The problem with directly comparing funding-per-pupil with test score performance is that it neglects private school kids. Districts with higher average incomes might spend more on public schools while rich parents simply take their high-performing kids to private schools. I suspect your numbers would be different if they included that fact.

The report says the funding numbers come from Statistics Canada (2002), “School Board Revenues and Expenditures.” I would take that to mean both private and public schools, but I don’t know how home schooling would be figured into that.

Don’t school boards usually just deal with the public schools?

In Canada, the seperate school system is publically funded. When you do your taxes, you declare your religious affiliation. If you’re Catholic, your money goes to the Catholic school system. Alberta funds Charter schools to some degree, and it also offers funding to some extent for home schooling. So I don’t know where the line in the sand is drawn.

The teacher/student ratio is more interesting, because we keep hearing how important that is to educational results. Yet the Canadian data shows, if anything, a negative correlation. I wonder how much of that ‘teacher/student ratio’ thing is spin coming from the teacher’s unions? Obviously, they have a vested in interest in anything that reduces the number of kids they have to look after and increases employment for teachers.

I’d be interesting in seeing any U.S. statistics on students per teacher and how it affects educational performance.

Cite?

It may be that way in Alberta, but certainly not in BC.

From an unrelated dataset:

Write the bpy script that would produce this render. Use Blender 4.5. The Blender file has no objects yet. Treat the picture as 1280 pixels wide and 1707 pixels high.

In BC, local taxes go to the public school board and the provincial education budget is split between public and private schools(the lion’s share goes to public schools).
From the 2006 budget

As well, there is no line on any of the tax forms (federal or provincial (bc)) to put your religous affilliation. BC tax forms

To answer David, in BC at least, public school boards are not responsible for private schools. Private schools are still responsible for following guidlines from the provinical ministry of education.

!!!

What about private schools with no religious affiliation? Are there any? And do they get any public funding?

Hmmn… Maybe it’s not the tax form. But we definitely get a form that we fill out that tells the government whether our taxes should go to the private or public school system. I filled one out last year. Maybe it was our property taxes.